▶ [Data provided]:
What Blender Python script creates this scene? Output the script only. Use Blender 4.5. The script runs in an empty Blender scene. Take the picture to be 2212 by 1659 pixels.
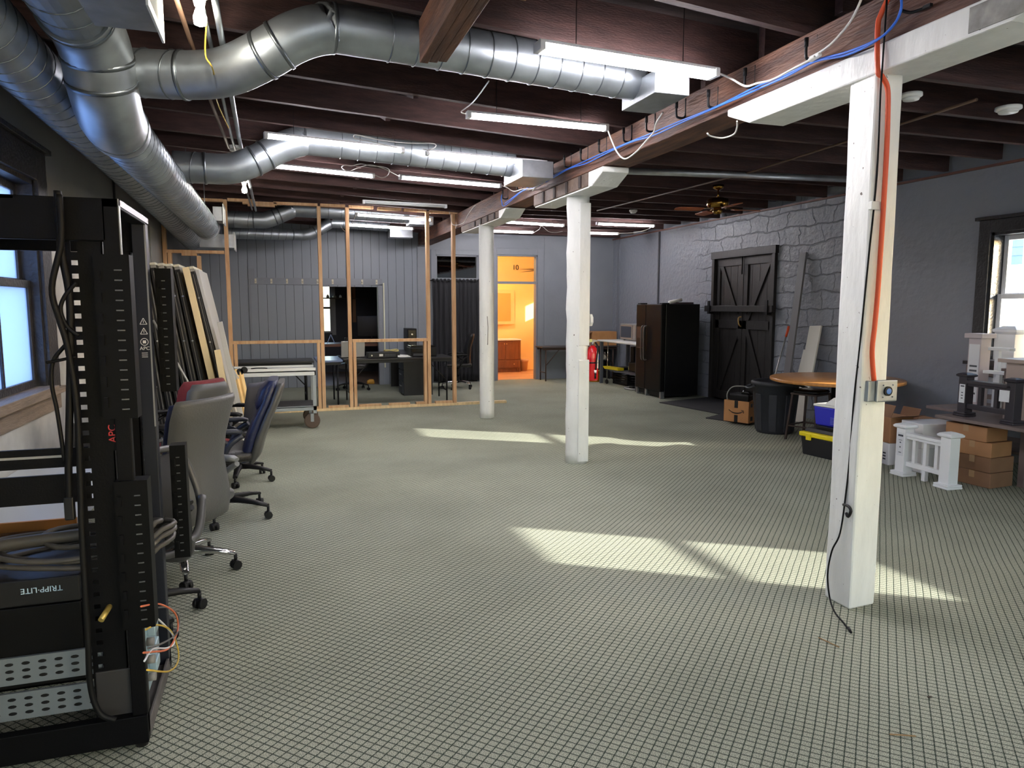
import bpy, math, random
from mathutils import Vector, Matrix
random.seed(7)
C = bpy.context.scene.collection
R = math.radians
PI = math.pi
# ---------------------------------------------------------------- measuring the photograph
FPX, EYE = 1535.0, 1.6
PITCH, YAW = R(6.3), R(18.2)
FWD = Vector((math.sin(YAW)*math.cos(PITCH), math.cos(YAW)*math.cos(PITCH), -math.sin(PITCH)))
RGT = Vector((math.cos(YAW), -math.sin(YAW), 0))
UPV = RGT.cross(FWD)
def P(px, py, X=None, Y=None, Z=None):
    """a measured point: where the sight line meets a real plane of the room"""
    d = FWD + RGT*((px-1106)/FPX) - UPV*((py-829.5)/FPX)
    if X is not None: t = X/d.x
    elif Y is not None: t = Y/d.y
    else: t = (Z-EYE)/d.z
    return Vector((d.x*t, d.y*t, EYE+d.z*t))
# ---------------------------------------------------------------- materials
def lin(c):
    return tuple(((v/255)/12.92 if v <= 10 else (((v/255)+.055)/1.055)**2.4) for v in c)
MATS = {}
def nodes_of(name):
    m = bpy.data.materials.new(name); m.use_nodes = True
    return m, m.node_tree.nodes, m.node_tree.links, m.node_tree.nodes['Principled BSDF']
def mat(name, rgb, rough=.5, metal=0, var=0, vs=6, stretch=(1, 1, 1), bump=0, bs=60, rgb2=None, spec=.5, coat=0, specks=None):
    if name in MATS: return MATS[name]
    m, N, L, b = nodes_of(name)
    c = lin(rgb)
    b.inputs['Base Color'].default_value = (*c, 1)
    b.inputs['Roughness'].default_value = rough
    b.inputs['Metallic'].default_value = metal
    b.inputs['Specular IOR Level'].default_value = spec
    b.inputs['Coat Weight'].default_value = coat
    tc = N.new('ShaderNodeTexCoord'); mp = N.new('ShaderNodeMapping')
    mp.inputs['Scale'].default_value = stretch
    L.new(tc.outputs['Object'], mp.inputs['Vector'])
    if var or rgb2:
        n = N.new('ShaderNodeTexNoise'); n.inputs['Scale'].default_value = vs; n.inputs['Detail'].default_value = 6
        L.new(mp.outputs['Vector'], n.inputs['Vector'])
        r = N.new('ShaderNodeValToRGB')
        c2 = lin(rgb2) if rgb2 else tuple(v*(1-var) for v in c)
        c1 = c if rgb2 else tuple(min(1, v*(1+var*.6)) for v in c)
        r.color_ramp.elements[0].position = .35; r.color_ramp.elements[1].position = .65
        r.color_ramp.elements[0].color = (*c2, 1); r.color_ramp.elements[1].color = (*c1, 1)
        L.new(n.outputs['Fac'], r.inputs['Fac']); L.new(r.outputs['Color'], b.inputs['Base Color'])
    if specks:      # nail holes, chips and stains
        src = b.inputs['Base Color'].links[0].from_socket
        n3 = N.new('ShaderNodeTexNoise'); n3.inputs['Scale'].default_value = 34; n3.inputs['Detail'].default_value = 2
        L.new(tc.outputs['Object'], n3.inputs['Vector'])
        mr = N.new('ShaderNodeMapRange'); mr.inputs['From Min'].default_value = .73; mr.inputs['From Max'].default_value = .76
        L.new(n3.outputs['Fac'], mr.inputs['Value'])
        mx = N.new('ShaderNodeMix'); mx.data_type = 'RGBA'; L.new(mr.outputs[0], mx.inputs['Factor']); L.new(src, mx.inputs['A'])
        mx.inputs['B'].default_value = (*lin(specks), 1); L.new(mx.outputs['Result'], b.inputs['Base Color'])
    if bump:
        n2 = N.new('ShaderNodeTexNoise'); n2.inputs['Scale'].default_value = bs; n2.inputs['Detail'].default_value = 5
        L.new(mp.outputs['Vector'], n2.inputs['Vector'])
        bp = N.new('ShaderNodeBump'); bp.inputs['Strength'].default_value = bump; bp.inputs['Distance'].default_value = .02
        L.new(n2.outputs['Fac'], bp.inputs['Height']); L.new(bp.outputs['Normal'], b.inputs['Normal'])
    MATS[name] = m
    return m
def emis(name, rgb, s):
    if name in MATS: return MATS[name]
    m, N, L, b = nodes_of(name)
    b.inputs['Base Color'].default_value = (.8, .8, .8, 1)
    b.inputs['Emission Color'].default_value = (*lin(rgb), 1)
    b.inputs['Emission Strength'].default_value = s
    MATS[name] = m
    return m
def glass(name, rgb=(240, 245, 250), t=.9, frosted=0, gloss=.08):
    if name in MATS: return MATS[name]
    m = bpy.data.materials.new(name); m.use_nodes = True
    N, L = m.node_tree.nodes, m.node_tree.links
    N.clear()
    o = N.new('ShaderNodeOutputMaterial')
    tr = N.new('ShaderNodeBsdfTransparent'); tr.inputs['Color'].default_value = (*[v*t for v in lin(rgb)], 1)
    gl = N.new('ShaderNodeBsdfGlossy'); gl.inputs['Roughness'].default_value = .02
    mx = N.new('ShaderNodeMixShader'); mx.inputs['Fac'].default_value = gloss
    src = tr.outputs[0]
    if frosted:
        tl = N.new('ShaderNodeBsdfTranslucent'); tl.inputs['Color'].default_value = (*lin(rgb), 1)
        m2 = N.new('ShaderNodeMixShader'); m2.inputs['Fac'].default_value = frosted
        L.new(tr.outputs[0], m2.inputs[1]); L.new(tl.outputs[0], m2.inputs[2]); src = m2.outputs[0]
    L.new(src, mx.inputs[1]); L.new(gl.outputs[0], mx.inputs[2]); L.new(mx.outputs[0], o.inputs['Surface'])
    MATS[name] = m
    return m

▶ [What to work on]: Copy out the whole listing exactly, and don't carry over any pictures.

▶ [The completed task]:
What Blender Python script creates this scene? Output the script only. Use Blender 4.5. The script runs in an empty Blender scene. Take the picture to be 2212 by 1659 pixels.
import bpy, math, random
from mathutils import Vector, Matrix
random.seed(7)
C = bpy.context.scene.collection
R = math.radians
PI = math.pi
# ---------------------------------------------------------------- measuring the photograph
FPX, EYE = 1535.0, 1.6
PITCH, YAW = R(6.3), R(18.2)
FWD = Vector((math.sin(YAW)*math.cos(PITCH), math.cos(YAW)*math.cos(PITCH), -math.sin(PITCH)))
RGT = Vector((math.cos(YAW), -math.sin(YAW), 0))
UPV = RGT.cross(FWD)
def P(px, py, X=None, Y=None, Z=None):
    """a measured point: where the sight line meets a real plane of the room"""
    d = FWD + RGT*((px-1106)/FPX) - UPV*((py-829.5)/FPX)
    if X is not None: t = X/d.x
    elif Y is not None: t = Y/d.y
    else: t = (Z-EYE)/d.z
    return Vector((d.x*t, d.y*t, EYE+d.z*t))
# ---------------------------------------------------------------- materials
def lin(c):
    return tuple(((v/255)/12.92 if v <= 10 else (((v/255)+.055)/1.055)**2.4) for v in c)
MATS = {}
def nodes_of(name):
    m = bpy.data.materials.new(name); m.use_nodes = True
    return m, m.node_tree.nodes, m.node_tree.links, m.node_tree.nodes['Principled BSDF']
def mat(name, rgb, rough=.5, metal=0, var=0, vs=6, stretch=(1, 1, 1), bump=0, bs=60, rgb2=None, spec=.5, coat=0, specks=None):
    if name in MATS: return MATS[name]
    m, N, L, b = nodes_of(name)
    c = lin(rgb)
    b.inputs['Base Color'].default_value = (*c, 1)
    b.inputs['Roughness'].default_value = rough
    b.inputs['Metallic'].default_value = metal
    b.inputs['Specular IOR Level'].default_value = spec
    b.inputs['Coat Weight'].default_value = coat
    tc = N.new('ShaderNodeTexCoord'); mp = N.new('ShaderNodeMapping')
    mp.inputs['Scale'].default_value = stretch
    L.new(tc.outputs['Object'], mp.inputs['Vector'])
    if var or rgb2:
        n = N.new('ShaderNodeTexNoise'); n.inputs['Scale'].default_value = vs; n.inputs['Detail'].default_value = 6
        L.new(mp.outputs['Vector'], n.inputs['Vector'])
        r = N.new('ShaderNodeValToRGB')
        c2 = lin(rgb2) if rgb2 else tuple(v*(1-var) for v in c)
        c1 = c if rgb2 else tuple(min(1, v*(1+var*.6)) for v in c)
        r.color_ramp.elements[0].position = .35; r.color_ramp.elements[1].position = .65
        r.color_ramp.elements[0].color = (*c2, 1); r.color_ramp.elements[1].color = (*c1, 1)
        L.new(n.outputs['Fac'], r.inputs['Fac']); L.new(r.outputs['Color'], b.inputs['Base Color'])
    if specks:      # nail holes, chips and stains
        src = b.inputs['Base Color'].links[0].from_socket
        n3 = N.new('ShaderNodeTexNoise'); n3.inputs['Scale'].default_value = 34; n3.inputs['Detail'].default_value = 2
        L.new(tc.outputs['Object'], n3.inputs['Vector'])
        mr = N.new('ShaderNodeMapRange'); mr.inputs['From Min'].default_value = .73; mr.inputs['From Max'].default_value = .76
        L.new(n3.outputs['Fac'], mr.inputs['Value'])
        mx = N.new('ShaderNodeMix'); mx.data_type = 'RGBA'; L.new(mr.outputs[0], mx.inputs['Factor']); L.new(src, mx.inputs['A'])
        mx.inputs['B'].default_value = (*lin(specks), 1); L.new(mx.outputs['Result'], b.inputs['Base Color'])
    if bump:
        n2 = N.new('ShaderNodeTexNoise'); n2.inputs['Scale'].default_value = bs; n2.inputs['Detail'].default_value = 5
        L.new(mp.outputs['Vector'], n2.inputs['Vector'])
        bp = N.new('ShaderNodeBump'); bp.inputs['Strength'].default_value = bump; bp.inputs['Distance'].default_value = .02
        L.new(n2.outputs['Fac'], bp.inputs['Height']); L.new(bp.outputs['Normal'], b.inputs['Normal'])
    MATS[name] = m
    return m
def emis(name, rgb, s):
    if name in MATS: return MATS[name]
    m, N, L, b = nodes_of(name)
    b.inputs['Base Color'].default_value = (.8, .8, .8, 1)
    b.inputs['Emission Color'].default_value = (*lin(rgb), 1)
    b.inputs['Emission Strength'].default_value = s
    MATS[name] = m
    return m
def glass(name, rgb=(240, 245, 250), t=.9, frosted=0, gloss=.08):
    if name in MATS: return MATS[name]
    m = bpy.data.materials.new(name); m.use_nodes = True
    N, L = m.node_tree.nodes, m.node_tree.links
    N.clear()
    o = N.new('ShaderNodeOutputMaterial')
    tr = N.new('ShaderNodeBsdfTransparent'); tr.inputs['Color'].default_value = (*[v*t for v in lin(rgb)], 1)
    gl = N.new('ShaderNodeBsdfGlossy'); gl.inputs['Roughness'].default_value = .02
    mx = N.new('ShaderNodeMixShader'); mx.inputs['Fac'].default_value = gloss
    src = tr.outputs[0]
    if frosted:
        tl = N.new('ShaderNodeBsdfTranslucent'); tl.inputs['Color'].default_value = (*lin(rgb), 1)
        m2 = N.new('ShaderNodeMixShader'); m2.inputs['Fac'].default_value = frosted
        L.new(tr.outputs[0], m2.inputs[1]); L.new(tl.outputs[0], m2.inputs[2]); src = m2.outputs[0]
    L.new(src, mx.inputs[1]); L.new(gl.outputs[0], mx.inputs[2]); L.new(mx.outputs[0], o.inputs['Surface'])
    MATS[name] = m
    return m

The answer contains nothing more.